Her top tip is to make sure your arrangement doesn’t look at all sparse: “You want it to give an impression of abundance once it’s on the wall.”
6. Paint a border
Instagram is awash with beautiful examples of decorative painting, which is usually done freehand and, at the simplest end of the scale, doesn’t require special artistic skills or materials. Using sample pots or leftover paint, it is possible to create something unique, which can also be a very rewarding process. There is something rather exciting (and a little rebellious) about painting directly onto walls and furniture, whether it is just a few flowers on a picture frame or decorating the entire fire surround.

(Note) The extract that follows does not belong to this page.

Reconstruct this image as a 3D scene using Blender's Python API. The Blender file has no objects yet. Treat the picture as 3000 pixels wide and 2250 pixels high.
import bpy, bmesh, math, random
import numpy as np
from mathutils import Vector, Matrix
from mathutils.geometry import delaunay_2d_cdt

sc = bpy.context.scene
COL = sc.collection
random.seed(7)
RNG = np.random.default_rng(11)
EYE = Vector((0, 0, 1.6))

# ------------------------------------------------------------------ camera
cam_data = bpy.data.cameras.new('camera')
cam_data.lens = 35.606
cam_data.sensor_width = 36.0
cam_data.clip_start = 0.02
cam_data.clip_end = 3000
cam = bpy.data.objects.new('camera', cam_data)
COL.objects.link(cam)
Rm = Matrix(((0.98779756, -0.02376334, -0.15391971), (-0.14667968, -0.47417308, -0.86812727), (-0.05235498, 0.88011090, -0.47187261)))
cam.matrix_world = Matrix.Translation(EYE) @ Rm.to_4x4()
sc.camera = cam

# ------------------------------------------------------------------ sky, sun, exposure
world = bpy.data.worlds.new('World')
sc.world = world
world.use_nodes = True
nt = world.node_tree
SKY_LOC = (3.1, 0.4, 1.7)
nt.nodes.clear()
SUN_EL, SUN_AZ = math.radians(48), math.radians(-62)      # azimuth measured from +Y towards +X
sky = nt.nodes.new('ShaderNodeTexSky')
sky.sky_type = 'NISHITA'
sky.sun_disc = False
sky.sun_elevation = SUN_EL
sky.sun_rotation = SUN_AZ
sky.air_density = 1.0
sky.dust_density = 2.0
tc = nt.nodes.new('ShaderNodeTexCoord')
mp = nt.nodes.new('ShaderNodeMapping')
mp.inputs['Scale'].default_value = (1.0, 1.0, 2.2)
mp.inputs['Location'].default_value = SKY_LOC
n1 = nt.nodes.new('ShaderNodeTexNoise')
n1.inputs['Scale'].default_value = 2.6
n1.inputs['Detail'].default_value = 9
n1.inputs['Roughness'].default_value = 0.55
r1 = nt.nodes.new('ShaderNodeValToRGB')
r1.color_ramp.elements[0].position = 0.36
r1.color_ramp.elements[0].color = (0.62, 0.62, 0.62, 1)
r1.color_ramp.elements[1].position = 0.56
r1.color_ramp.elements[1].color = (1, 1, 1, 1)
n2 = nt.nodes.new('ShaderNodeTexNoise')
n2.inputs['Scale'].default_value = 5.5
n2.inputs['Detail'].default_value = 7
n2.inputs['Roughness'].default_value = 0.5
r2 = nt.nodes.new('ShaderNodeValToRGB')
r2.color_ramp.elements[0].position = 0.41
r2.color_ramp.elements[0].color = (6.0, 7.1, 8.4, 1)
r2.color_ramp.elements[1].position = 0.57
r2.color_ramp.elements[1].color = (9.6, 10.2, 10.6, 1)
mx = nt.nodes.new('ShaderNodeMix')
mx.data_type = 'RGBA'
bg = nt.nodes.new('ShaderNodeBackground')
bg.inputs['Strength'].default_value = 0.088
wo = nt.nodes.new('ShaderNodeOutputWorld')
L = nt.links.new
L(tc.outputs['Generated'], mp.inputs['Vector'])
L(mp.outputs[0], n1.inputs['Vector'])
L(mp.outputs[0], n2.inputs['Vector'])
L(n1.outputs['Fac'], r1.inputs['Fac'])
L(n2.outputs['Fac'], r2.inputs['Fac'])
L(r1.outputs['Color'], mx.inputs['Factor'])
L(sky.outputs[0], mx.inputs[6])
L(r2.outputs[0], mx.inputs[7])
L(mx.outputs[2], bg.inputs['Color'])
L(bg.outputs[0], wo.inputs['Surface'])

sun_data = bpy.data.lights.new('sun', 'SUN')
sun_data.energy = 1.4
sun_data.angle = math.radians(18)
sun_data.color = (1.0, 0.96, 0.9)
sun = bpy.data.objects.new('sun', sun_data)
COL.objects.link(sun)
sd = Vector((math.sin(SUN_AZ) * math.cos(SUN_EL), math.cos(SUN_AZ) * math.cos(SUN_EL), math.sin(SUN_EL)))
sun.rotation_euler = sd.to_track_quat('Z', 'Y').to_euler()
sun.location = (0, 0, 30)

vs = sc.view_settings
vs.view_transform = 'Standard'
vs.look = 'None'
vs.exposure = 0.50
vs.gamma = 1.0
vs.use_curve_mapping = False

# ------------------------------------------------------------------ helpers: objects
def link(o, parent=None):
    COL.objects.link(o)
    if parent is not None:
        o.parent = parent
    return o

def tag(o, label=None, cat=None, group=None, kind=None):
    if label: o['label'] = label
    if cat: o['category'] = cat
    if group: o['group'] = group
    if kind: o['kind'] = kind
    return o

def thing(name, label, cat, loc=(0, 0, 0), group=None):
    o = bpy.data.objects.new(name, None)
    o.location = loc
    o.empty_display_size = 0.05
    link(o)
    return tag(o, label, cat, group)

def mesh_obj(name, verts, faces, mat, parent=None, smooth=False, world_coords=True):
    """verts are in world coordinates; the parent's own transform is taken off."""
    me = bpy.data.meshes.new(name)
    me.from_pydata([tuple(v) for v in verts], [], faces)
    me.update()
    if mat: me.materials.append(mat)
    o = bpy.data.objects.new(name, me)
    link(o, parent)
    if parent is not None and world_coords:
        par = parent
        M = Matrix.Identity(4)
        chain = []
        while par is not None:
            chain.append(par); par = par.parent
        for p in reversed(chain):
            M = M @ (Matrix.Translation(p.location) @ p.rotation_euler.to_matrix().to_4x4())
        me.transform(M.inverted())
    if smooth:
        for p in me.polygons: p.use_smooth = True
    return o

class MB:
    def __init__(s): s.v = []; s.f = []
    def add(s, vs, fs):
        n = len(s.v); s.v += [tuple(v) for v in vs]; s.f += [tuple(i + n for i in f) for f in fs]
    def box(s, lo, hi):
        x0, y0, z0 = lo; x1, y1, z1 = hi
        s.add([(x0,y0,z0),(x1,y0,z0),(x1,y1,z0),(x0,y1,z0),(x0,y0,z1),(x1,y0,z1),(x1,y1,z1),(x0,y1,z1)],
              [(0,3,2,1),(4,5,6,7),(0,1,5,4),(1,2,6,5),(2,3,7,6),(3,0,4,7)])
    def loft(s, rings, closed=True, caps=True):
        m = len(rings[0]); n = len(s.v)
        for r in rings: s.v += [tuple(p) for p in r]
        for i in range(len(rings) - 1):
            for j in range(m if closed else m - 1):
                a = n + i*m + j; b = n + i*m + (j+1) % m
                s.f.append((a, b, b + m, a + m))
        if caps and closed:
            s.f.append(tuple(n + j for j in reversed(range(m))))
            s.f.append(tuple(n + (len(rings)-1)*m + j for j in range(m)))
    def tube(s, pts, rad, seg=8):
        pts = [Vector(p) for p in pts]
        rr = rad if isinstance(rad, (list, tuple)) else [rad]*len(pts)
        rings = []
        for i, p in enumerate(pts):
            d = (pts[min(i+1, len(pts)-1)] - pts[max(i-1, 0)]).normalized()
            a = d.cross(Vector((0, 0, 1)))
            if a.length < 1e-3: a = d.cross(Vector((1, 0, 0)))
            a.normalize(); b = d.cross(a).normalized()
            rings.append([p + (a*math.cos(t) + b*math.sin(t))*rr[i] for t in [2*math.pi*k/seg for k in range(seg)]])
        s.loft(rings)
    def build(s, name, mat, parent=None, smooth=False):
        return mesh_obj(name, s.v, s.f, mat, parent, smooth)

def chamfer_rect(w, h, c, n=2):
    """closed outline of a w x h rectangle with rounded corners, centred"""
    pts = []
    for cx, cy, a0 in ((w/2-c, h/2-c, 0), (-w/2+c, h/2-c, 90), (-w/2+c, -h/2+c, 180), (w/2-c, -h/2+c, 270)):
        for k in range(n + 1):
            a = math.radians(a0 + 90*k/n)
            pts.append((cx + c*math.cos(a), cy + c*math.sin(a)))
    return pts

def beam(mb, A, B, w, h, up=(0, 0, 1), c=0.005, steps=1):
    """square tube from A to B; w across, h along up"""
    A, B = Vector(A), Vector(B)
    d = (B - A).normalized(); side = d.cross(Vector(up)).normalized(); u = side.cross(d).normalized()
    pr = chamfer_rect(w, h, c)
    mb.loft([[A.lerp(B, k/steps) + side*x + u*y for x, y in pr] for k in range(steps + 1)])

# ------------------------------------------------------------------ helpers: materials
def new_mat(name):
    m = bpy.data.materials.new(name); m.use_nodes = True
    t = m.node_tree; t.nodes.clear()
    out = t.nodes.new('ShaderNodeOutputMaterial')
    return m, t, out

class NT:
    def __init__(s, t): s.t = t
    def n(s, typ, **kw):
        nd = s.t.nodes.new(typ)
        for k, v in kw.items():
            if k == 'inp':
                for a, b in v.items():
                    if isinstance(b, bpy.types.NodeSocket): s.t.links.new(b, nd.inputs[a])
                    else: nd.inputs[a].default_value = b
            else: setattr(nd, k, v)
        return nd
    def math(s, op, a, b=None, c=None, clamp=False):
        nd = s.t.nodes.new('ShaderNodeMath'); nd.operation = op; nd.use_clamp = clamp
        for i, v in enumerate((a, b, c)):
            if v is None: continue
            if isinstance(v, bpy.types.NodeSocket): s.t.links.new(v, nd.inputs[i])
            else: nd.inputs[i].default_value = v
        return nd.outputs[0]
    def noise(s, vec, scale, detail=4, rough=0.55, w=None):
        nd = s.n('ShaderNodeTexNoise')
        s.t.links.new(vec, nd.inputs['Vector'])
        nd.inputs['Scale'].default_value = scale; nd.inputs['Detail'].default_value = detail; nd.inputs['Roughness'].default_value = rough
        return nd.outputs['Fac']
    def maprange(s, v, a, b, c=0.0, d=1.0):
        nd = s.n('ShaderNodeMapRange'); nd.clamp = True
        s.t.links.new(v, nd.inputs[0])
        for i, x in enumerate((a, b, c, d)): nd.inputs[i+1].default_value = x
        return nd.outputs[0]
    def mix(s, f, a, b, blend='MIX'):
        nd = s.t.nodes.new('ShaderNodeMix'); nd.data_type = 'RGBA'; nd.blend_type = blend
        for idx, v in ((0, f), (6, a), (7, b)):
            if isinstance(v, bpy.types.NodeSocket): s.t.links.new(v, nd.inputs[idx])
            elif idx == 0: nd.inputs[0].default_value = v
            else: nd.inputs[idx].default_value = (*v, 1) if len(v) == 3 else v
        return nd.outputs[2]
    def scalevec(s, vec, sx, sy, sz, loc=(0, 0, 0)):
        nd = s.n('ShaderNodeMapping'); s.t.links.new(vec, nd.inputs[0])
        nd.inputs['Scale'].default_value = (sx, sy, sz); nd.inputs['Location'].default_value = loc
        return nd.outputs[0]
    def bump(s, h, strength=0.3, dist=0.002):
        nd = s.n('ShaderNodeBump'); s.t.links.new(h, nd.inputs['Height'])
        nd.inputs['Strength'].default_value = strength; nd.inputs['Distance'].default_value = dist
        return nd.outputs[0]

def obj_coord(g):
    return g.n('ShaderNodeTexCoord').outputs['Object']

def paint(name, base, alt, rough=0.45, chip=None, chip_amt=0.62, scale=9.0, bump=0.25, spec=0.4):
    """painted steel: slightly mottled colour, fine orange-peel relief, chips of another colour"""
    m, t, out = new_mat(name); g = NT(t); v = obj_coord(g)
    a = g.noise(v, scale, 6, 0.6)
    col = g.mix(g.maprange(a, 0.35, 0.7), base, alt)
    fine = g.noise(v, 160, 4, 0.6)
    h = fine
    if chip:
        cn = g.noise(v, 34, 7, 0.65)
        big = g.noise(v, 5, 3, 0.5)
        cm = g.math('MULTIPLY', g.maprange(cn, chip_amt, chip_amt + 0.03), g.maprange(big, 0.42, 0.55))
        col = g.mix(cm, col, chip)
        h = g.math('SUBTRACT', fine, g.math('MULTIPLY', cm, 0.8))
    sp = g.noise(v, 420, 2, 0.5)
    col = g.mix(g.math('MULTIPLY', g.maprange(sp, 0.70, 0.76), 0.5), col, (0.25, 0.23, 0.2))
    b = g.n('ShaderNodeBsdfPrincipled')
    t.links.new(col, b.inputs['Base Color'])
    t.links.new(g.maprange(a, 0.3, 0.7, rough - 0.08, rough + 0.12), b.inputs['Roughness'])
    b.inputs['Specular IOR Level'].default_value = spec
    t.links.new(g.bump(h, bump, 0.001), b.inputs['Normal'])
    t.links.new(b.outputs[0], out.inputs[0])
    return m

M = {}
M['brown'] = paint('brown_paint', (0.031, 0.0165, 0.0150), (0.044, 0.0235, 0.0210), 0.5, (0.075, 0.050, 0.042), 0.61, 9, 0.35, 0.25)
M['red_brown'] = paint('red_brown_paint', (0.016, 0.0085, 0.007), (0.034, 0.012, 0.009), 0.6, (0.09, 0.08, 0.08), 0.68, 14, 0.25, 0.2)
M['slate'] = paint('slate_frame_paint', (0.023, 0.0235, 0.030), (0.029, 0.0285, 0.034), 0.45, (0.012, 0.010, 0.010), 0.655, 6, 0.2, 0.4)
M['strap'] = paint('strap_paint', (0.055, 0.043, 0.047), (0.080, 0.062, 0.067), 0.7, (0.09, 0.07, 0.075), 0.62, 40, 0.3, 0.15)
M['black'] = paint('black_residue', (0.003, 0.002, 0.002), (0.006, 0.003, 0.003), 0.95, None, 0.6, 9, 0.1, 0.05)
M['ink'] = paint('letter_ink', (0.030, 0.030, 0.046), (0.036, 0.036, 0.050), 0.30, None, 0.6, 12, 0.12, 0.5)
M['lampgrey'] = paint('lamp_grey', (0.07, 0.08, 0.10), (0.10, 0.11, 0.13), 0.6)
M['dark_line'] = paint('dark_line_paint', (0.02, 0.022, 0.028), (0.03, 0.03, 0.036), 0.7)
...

Patrick O’Donnell, brand ambassador at Farrow & Ball created the most charming border – or, in his words, “a rather lightweight Charleston-esque motif” – around a mirror in the entrance hall of his home. Using paint leftover from previous projects, he marked out the circles by drawing around the rim of a glass, and then filled them in freehand using a small artist’s brush. He says that the whole project took less than an hour: “I sort of made it up as I went along. But it’s kind of fun, and it’s amazing how many people comment on it.”
7. Make a bed cushion
Is anything cosier than reading the paper while propped up in bed? However, if you have a metal bed frame, you’ll know that achieving a good set-up requires careful pillow placement. To raise your comfort levels this year, consider making tie-on bed cushions, which can be secured to the top of the bed frame and provide a soft surface to lean against. These can take the form of box cushions with a series of ties (Katy Takla makes some beautiful examples) but Anna Hope, an upholsterer and textile designer, has an even simpler solution.
After Hope managed to destroy her previous, upholstered bed in a nightmare paint-pot-bouncing-off-a-ladder scenario, she opted to replace it with a metal-framed bed. But this presented a new problem: how to drink tea comfortably. The solution came in the form of some mustard velvet fabric bought at auction and some hard-wearing grosgrain ribbon.
She made two square cushions with ribbon ties that sit on the mattress and are held in place by bows. For cushions that would need simply to hang from a frame, Hope suggests using something tougher for the ties, such as upholstery webbing (which comes in lots of lovely colours). She advises that the cushion inserts need to be slim enough to allow you to put your pillows in front of them, so that the cushions are not pushing you forward or getting in the way.